Globalization also has the potential to usher in the empowerment of all classes and creeds. Ironically, capitalist globalization might realize Marx’s dream- the fulfillment of the individual who performs his practical affairs during the day, fishes in the evening, and writes and “practices” poetry during the night. And to cap it all, the Communist Manifesto’s slogan, “workers of the world unite”, could be accomplished by globalization. The only difference being that the unity of workers will not arise out of enmity against capitalist entrepreneurs, but out of the benign desire to emulate the achievements of the latter, as every worker with the required training and knowledge will have the ability of doing so.


How to Raise all Boats and Canoes in this inundation of globalization

We need however to be critically aware of the downside of globalization and treat its blemishes effectively. It’s a truism that not all people will benefit from globalization. There will be losers! In all civilizations there have been winners and losers. The human race cannot jump over the shadow of this accursed fact. Either as a result of individual propensities or lack of resilience and ability to adapt to the new, and strenuous circumstances of globalization, many people will fall behind and will be disadvantaged. But because of globalization’s vast production of wealth, it has the capacity to compensate the losers, and indeed, to pull them out of their disadvantaged position. In this task governments will play a decisive role.

First, they will have to deal with the backlash that arises from people who are struck with the dire effects of globalization. While globalization shortens the distances of the world and makes it accessible to many people and improves economically their well-being, at the same time it lengthens the rusty chain of un-economic and defunct industries in many developed and developing countries. Many workers, therefore, who for years worked in these industries, are thrown out of them and find themselves unemployed and unemployable. The direct beneficiaries of globalization therefore, not only have a moral responsibility, but also a vested interest, to take care of the disenfranchised from the advantages of globalization, if the latter are to be prevented from being converted into modern Luddites, and start smashing the machine of globalization, by means of war, terrorism, and computer hacking.

Secondly, to head off and pacify this backlash, governments will have to prise open new thinking horizons, and to transform this resentment into support for globalization.
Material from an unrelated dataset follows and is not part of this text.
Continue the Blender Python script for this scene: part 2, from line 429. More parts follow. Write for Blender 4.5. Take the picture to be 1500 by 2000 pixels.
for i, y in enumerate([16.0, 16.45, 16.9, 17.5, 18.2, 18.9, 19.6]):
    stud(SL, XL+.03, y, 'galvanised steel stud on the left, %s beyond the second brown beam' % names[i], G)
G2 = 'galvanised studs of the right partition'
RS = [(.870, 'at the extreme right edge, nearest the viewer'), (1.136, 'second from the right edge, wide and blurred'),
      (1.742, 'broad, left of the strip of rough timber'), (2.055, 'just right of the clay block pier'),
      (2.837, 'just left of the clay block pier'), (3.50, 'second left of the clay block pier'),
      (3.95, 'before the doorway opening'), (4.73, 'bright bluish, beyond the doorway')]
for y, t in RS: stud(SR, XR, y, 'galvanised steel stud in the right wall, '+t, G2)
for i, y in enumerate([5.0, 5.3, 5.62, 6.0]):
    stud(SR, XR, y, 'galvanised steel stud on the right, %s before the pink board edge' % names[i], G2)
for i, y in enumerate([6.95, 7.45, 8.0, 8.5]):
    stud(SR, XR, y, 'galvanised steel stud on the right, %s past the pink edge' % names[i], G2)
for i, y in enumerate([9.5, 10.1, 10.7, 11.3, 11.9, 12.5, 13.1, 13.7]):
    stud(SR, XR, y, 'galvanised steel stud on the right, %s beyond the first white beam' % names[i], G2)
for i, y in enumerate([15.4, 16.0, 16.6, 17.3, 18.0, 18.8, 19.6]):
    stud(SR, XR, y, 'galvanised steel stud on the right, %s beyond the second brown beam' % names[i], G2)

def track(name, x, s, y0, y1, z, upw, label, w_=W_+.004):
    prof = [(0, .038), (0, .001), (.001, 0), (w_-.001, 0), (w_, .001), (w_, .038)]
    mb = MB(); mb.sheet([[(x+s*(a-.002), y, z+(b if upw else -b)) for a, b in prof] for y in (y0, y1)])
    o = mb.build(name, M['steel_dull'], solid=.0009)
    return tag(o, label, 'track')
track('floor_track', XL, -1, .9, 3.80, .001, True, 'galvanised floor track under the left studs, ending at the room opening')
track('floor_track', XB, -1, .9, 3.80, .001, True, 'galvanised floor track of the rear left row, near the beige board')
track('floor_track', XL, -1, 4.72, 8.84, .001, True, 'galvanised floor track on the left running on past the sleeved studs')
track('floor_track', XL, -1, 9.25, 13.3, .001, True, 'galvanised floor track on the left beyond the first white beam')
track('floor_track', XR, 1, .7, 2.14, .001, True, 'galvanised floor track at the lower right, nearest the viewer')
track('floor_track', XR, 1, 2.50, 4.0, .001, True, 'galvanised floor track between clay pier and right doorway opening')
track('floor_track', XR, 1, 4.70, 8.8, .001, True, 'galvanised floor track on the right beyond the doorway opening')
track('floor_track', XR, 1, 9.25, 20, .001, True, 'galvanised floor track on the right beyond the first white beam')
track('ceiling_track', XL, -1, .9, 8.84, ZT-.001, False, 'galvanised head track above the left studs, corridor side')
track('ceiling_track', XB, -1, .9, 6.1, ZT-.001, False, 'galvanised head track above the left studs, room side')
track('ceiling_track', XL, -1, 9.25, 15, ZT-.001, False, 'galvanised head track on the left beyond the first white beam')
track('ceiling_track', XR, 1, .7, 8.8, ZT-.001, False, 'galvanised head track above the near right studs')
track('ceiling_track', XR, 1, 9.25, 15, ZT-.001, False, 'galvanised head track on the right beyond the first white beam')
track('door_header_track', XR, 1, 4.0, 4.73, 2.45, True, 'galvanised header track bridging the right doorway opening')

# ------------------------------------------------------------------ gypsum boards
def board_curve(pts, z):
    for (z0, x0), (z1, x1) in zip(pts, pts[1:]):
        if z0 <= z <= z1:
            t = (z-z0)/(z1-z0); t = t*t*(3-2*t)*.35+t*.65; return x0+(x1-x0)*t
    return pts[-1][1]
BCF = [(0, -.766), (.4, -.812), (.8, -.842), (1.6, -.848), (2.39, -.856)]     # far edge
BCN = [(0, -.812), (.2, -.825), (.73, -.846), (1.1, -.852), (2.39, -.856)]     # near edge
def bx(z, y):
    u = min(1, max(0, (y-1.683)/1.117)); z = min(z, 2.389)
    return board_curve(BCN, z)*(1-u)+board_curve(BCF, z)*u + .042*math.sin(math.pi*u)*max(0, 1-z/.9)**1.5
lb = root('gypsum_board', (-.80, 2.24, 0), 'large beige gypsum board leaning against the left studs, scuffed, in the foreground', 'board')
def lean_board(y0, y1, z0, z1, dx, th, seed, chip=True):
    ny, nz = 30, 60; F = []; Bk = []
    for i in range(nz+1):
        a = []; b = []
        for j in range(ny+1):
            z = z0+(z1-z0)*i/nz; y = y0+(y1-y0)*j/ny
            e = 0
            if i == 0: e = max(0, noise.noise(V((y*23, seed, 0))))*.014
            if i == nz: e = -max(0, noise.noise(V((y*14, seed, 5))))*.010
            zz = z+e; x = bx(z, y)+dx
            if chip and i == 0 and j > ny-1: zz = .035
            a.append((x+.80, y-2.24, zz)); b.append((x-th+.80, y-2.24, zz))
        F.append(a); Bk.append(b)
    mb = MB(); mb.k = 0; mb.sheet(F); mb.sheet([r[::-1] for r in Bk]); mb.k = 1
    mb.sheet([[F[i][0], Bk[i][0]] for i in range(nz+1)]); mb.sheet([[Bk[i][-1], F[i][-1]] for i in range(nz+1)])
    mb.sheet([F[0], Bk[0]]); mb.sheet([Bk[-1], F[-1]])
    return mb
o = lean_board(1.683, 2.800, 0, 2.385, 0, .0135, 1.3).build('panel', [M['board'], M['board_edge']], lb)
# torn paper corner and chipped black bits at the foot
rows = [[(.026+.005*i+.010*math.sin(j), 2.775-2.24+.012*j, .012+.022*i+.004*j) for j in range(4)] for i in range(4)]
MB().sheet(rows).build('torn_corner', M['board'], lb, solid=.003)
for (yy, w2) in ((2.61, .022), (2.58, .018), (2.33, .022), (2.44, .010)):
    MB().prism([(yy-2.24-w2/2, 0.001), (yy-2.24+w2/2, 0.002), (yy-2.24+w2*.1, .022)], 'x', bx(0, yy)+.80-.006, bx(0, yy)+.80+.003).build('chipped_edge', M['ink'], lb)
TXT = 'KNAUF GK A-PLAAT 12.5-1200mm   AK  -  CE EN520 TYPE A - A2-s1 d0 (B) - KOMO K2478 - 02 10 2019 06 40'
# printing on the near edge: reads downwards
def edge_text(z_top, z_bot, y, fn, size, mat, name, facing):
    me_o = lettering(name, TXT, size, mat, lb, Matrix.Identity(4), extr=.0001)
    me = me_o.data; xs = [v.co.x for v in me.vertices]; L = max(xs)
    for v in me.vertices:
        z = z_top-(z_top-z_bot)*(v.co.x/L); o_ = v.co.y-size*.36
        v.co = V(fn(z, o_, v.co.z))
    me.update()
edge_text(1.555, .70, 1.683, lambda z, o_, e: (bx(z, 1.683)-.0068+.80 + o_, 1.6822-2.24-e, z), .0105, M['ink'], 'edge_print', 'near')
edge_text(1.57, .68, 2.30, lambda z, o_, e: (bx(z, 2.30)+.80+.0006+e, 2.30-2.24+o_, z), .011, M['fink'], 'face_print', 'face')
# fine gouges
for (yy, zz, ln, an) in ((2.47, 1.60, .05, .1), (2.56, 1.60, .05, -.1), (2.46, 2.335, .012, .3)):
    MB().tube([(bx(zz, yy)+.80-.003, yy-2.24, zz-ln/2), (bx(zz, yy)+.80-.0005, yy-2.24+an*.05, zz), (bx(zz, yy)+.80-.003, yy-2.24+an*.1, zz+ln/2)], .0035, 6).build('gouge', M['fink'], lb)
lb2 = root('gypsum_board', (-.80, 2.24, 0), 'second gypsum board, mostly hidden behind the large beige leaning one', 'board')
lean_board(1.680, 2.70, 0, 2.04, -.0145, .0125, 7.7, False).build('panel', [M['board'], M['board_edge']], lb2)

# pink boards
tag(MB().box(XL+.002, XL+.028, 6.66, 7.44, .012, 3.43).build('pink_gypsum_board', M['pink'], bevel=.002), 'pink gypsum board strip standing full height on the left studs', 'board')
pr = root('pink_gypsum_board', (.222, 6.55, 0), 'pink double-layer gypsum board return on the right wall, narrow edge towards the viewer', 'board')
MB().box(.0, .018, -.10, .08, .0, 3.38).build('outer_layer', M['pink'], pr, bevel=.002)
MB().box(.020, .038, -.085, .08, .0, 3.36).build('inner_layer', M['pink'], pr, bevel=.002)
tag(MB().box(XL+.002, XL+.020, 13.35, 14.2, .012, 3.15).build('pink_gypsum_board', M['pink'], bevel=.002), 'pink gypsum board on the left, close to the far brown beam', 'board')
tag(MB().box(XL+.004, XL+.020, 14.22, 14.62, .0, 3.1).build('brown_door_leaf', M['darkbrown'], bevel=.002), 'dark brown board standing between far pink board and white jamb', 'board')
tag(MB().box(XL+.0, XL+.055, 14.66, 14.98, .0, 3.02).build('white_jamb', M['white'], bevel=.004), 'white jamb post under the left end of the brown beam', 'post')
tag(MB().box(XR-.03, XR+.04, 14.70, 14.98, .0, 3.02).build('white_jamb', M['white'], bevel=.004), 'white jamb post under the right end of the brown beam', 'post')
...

Since inequality among human beings, as well as of other primates, is nature’s regime, governments must contrive clever policies to redress and reverse this order of inequality and bring some sort of balance in this inequity of nature. In the “clever” country, prosperity does not have to be equated with “equality”. People do not have to be equal in certain natural endowments with those who generate wealth and prosperity, to share the fruits of this prosperity. The process of globalization begets such huge wealth that it would not be difficult for governments to impose the burden upon, and indeed persuade, its producers, that it’s to their own interest to share part of this wealth with the disadvantaged of globalization. Especially, when this divestment of wealth will not diminish the capital investment funds of the former, as we will show below.
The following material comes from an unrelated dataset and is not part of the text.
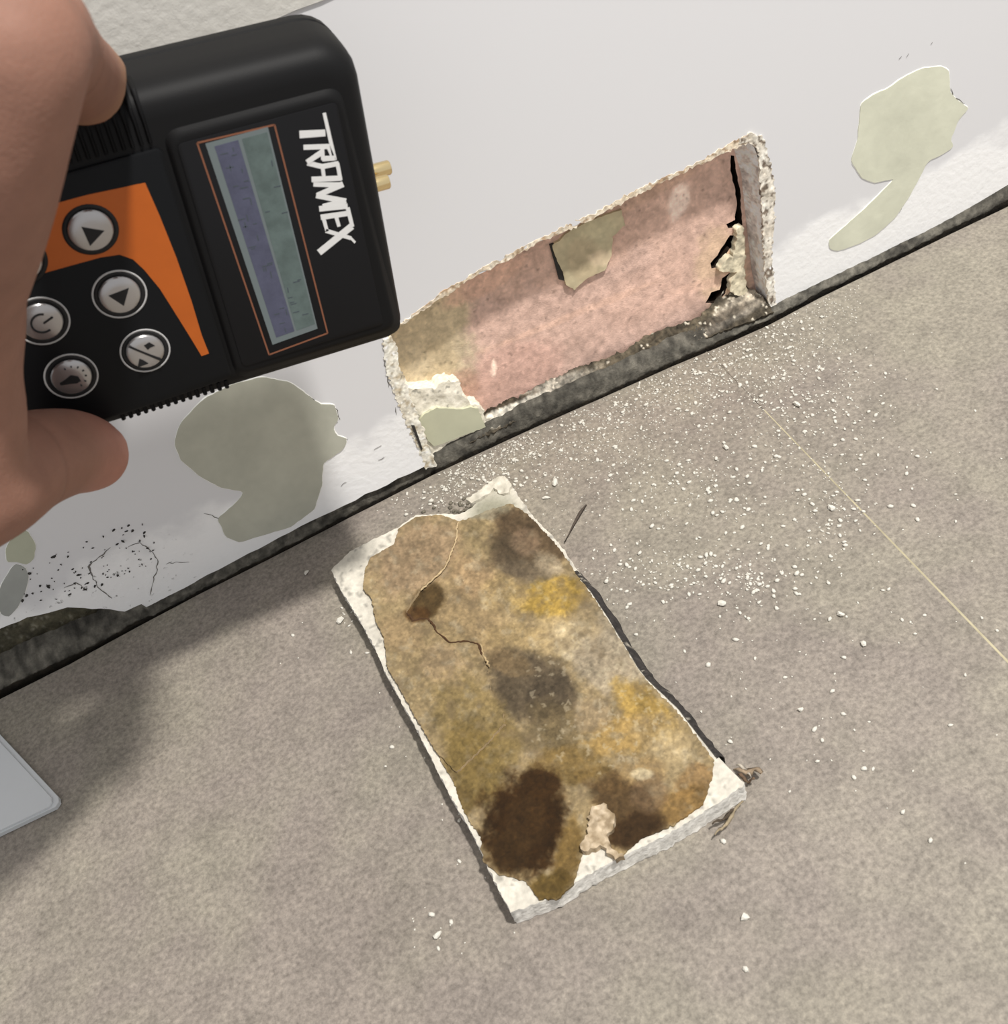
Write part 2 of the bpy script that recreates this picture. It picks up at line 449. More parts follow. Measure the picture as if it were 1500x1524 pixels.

Thirdly, governments will redistribute this part of wealth by the following international multilateral policy mechanism, by imposing a levy or surtax on the profits of all “globetrotting” corporations, financial institutions, and foreign currency speculators. Once, these funds of the levy are collected by governments, they will be transmitted to an international body set up by these governments. Let us name this body the International Globalization Fund (IGF). The central task of this entity will be (a) to identify those nations and peoples whose livelihood has been affected negatively by globalization, and (b) to subsidize the buying of shares in multinational corporations and world financial institutions, by these nations and peoples. In the case of some people who might not have any financial savings of their own, the IGF will provide them with special securities or bonds, thus enabling them, despite their lack of savings, to be shareholders in this international economy. Moreover, such a policy will not engender any disincentives to private enterprise. As the funds accruing from the levy will not be spend by governments in fuzzy, boondoggle industrial plans or in subsidizing defunct industries, at the expense of the private sector. The build up of a “hydraulic pipe” between the international economy and the disadvantaged of this economy, will allow the funds that are transmitted to the latter in the form of subsidies and securities by the IGF, to be sluiced back through this pipe to the multinational corporations in the form of equity capital. Hence, the investment funds of these entrepreneurial entities will not be diminished.

Thus, the eyes of all, not only of those who gain directly from their engagement with globalization, will be focused on the screens of the computers. Even people who lack knowledge and adeptness to use the modern technology will enter and be denizens of this brave new world of the internet, as equity holders. Sharing the wealth that is spawned by the Midas microchip touch of globalization. The magic flying carpet of globalization will have everyone aboard.

It depends on the creative thinking, imagination and Thatcherite will and determination of governments whether globalization will be politically and economically sustainable. And whether by riding it, the fruits of its wealth will also be distributed to all those nations and peoples whose livelihoods are going to be lost in this process of ‘creative destruction’. Whether the opening of the floodgates of globalization will raise all boats and canoes in this global inundation of its waters.